In this fantasy world created by writer David Koepp, it’s an impossible feat to accept what you see on screen. Tom Cruise as a low-level thief in the Army? Nope. Courtney B. Vance as a tough as nails, war-torn Army Colonel? No dice. Russell Crowe as Dr. Jekyll? I mean has his career fallen so far from grace that this is where his career has ended up?! At least Sofia Boutella will walk away from this unscathed. She provides a serviceable performance with what little she is given. She’s half naked most of the time, which I guess is the only incentive the studio could offer to the general public for seeing this tripe. I guess there’s nothing like undead T & A to keep you from going completely catatonic during the movie.

Anyway, back to Sofia Boutella. She is amassing an ample body of work that spans various genres. She seems to know her strengths and weaknesses and uses that to her advantage. She is the only redeemable part of The Mummy. Isn’t it sad when the only redeeming quality in your film is the antagonist?

I wish I had something more profound to describe just how atrocious this movie is. The Mummy is a monster mash-up of ideas from anywhere David Koepp could steal from–and all those ideas meshed together causes the plot to go belly up.
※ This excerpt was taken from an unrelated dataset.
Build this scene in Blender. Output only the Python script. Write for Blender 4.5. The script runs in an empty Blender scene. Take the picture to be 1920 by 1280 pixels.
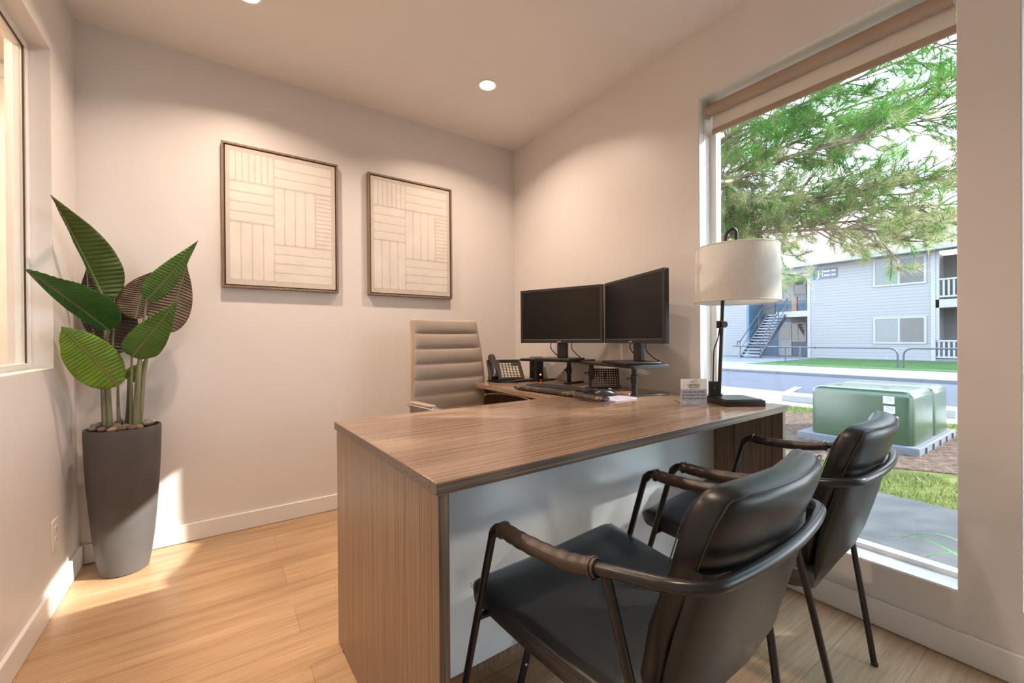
import bpy, bmesh, math, random
import numpy as np
from mathutils import Vector, Matrix, Euler
PI = math.pi
sc = bpy.context.scene
col = sc.collection

# ------------------------------------------------------------------ camera
CX, CY, CZ = -1.8994, -2.7089, 1.0102
YAW, PITCH, ROLL, FPX = 0.60419, -0.00422, -0.00694, 797.32
fwd = Vector((math.sin(YAW)*math.cos(PITCH), math.cos(YAW)*math.cos(PITCH), math.sin(PITCH)))
rgt = Vector((math.cos(YAW), -math.sin(YAW), 0)); up = rgt.cross(fwd)
r2 = rgt*math.cos(ROLL)+up*math.sin(ROLL); u2 = -rgt*math.sin(ROLL)+up*math.cos(ROLL)
cam = bpy.data.cameras.new('camera'); cam.sensor_width = 36; cam.lens = FPX/1920*36
cam.clip_start = 0.02; cam.clip_end = 300
co = bpy.data.objects.new('camera', cam); col.objects.link(co)
M = Matrix((( r2.x,u2.x,-fwd.x,CX),(r2.y,u2.y,-fwd.y,CY),(r2.z,u2.z,-fwd.z,CZ),(0,0,0,1)))
co.matrix_world = M
sc.camera = co

# ------------------------------------------------------------------ view + world + sun
sc.view_settings.view_transform = 'Standard'; sc.view_settings.look = 'None'
sc.view_settings.exposure = 0.74; sc.view_settings.gamma = 1.0
sc.view_settings.use_curve_mapping = False
world = bpy.data.worlds.new('sky'); sc.world = world; world.use_nodes = True
wn = world.node_tree; wn.nodes.clear()
wo = wn.nodes.new('ShaderNodeOutputWorld'); wb = wn.nodes.new('ShaderNodeBackground')
tc = wn.nodes.new('ShaderNodeTexCoord'); sx = wn.nodes.new('ShaderNodeSeparateXYZ'); rp = wn.nodes.new('ShaderNodeValToRGB')
wn.links.new(tc.outputs['Generated'], sx.inputs[0]); wn.links.new(sx.outputs['Z'], rp.inputs[0])
rp.color_ramp.elements[0].position = 0.0; rp.color_ramp.elements[0].color = (0.86,0.93,1.0,1)
rp.color_ramp.elements[1].position = 0.8; rp.color_ramp.elements[1].color = (0.55,0.74,1.0,1)
wn.links.new(rp.outputs[0], wb.inputs[0]); wb.inputs[1].default_value = 4.6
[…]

The big reveal at the end is so cringeworthy I almost broke my Coccyx from clenching my butt cheeks together in anger. Why would anyone want to build a universe around a subpar story? Why create a universe on a series of critical and financial flops? And every time things don’t go their way, they reboot the franchise in hopes we change our minds. No! This type of thinking is an insult to the intelligence of the movie-going audience. Universal needs to reconsider this “Dark Universe.” I can see these films being nothing but money guzzlers for the studio with little return.